Restructuration lourde. La « restructuration lourde » correspond, quant à elle, aux « travaux visant à rénover ou modifier une construction existante et soumis à autorisation d'urbanisme qui suppriment ou rendent à l'état neuf les éléments déterminant la résistance et la rigidité de la construction dans une proportion d'au moins 15 %, sous réserve des travaux qui ressortent de la reconstruction. » Il est permis de s'interroger sur la manière dont les instructeurs vont devoir/pouvoir, au vu des pièces composant la demande de permis de construire, vérifier si les travaux sur un immeuble existant constituent une « réhabilitation » - correspondant aux travaux visant à rénover ou modifier une construction existante -, une « restructuration lourde » ou une « reconstruction », étant rappelé qu'aux termes de l', « aucune autre information ou pièce [autres que celles visées par le code] ne peut être exigée par l'autorité compétente ».

Exiger des projets la surperformance

Le chapitre UG.8 du projet de PLU comprend un nouveau dispositif, imposant au pétitionnaire de renforcer la performance de son projet selon des critères regroupés en trois thématiques : « Biodiversité et environnement », « Programmation » et « Efficacité énergétique et sobriété ». Tout projet de construction neuve ou de restructuration lourde de plus de 150 m² devra cumulativement : - respecter l'ensemble des règles prévues par les autres chapitres du règlement du PLU, ce qui est l'approche juridique habituelle ; - atteindre ou dépasser un seuil dit de « surperformance » pour au moins trois critères, relevant d'au moins deux thématiques différentes laissés à son choix ; ce qui est pour le moins original.

A titre d'exemple, dans la thématique « programmation », le règlement prévoit la possibilité de surperformer en matière de mixité sociale en atteignant une part minimale de logement social supérieure de 5 points à ce qui est exigé par le PLU. Précisons que les critères peuvent sortir du champ strict du droit de l'urbanisme. Il en est ainsi des critères de la thématique « efficacité énergétique et sobriété » qui se réfèrent notamment à la réglementation environnementale 2020 (RE 2020).
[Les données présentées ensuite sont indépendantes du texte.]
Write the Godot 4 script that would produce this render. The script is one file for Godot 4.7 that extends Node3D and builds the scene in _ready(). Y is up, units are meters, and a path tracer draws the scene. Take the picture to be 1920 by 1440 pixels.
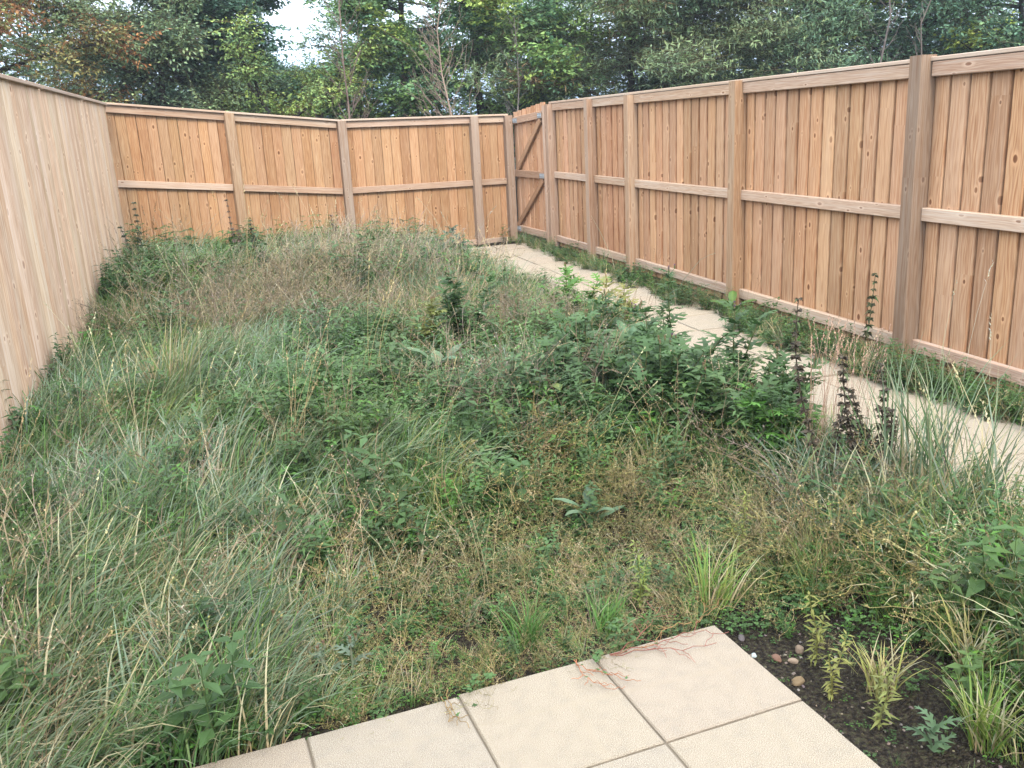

Le caractère novateur du futur PLU parisien ne tient pas tant à la vision politique qui l'anime - en particulier s'agissant des objectifs environnementaux et de mixité sociale, qui rejoignent des préoccupations désormais bien ancrées dans le droit de l'urbanisme et la politique de la ville - qu'à l'élaboration de mécanismes contraignants, pour la plupart rigides, et dont la mise en œuvre reste, selon nous, complexe. Il n'est pas évident que la contrainte - plutôt que l'incitation ou la bonification - soit la voie la plus efficace pour parvenir à une régénération du tissu urbain parisien… L'enquête publique à venir sera l'occasion d'en débattre.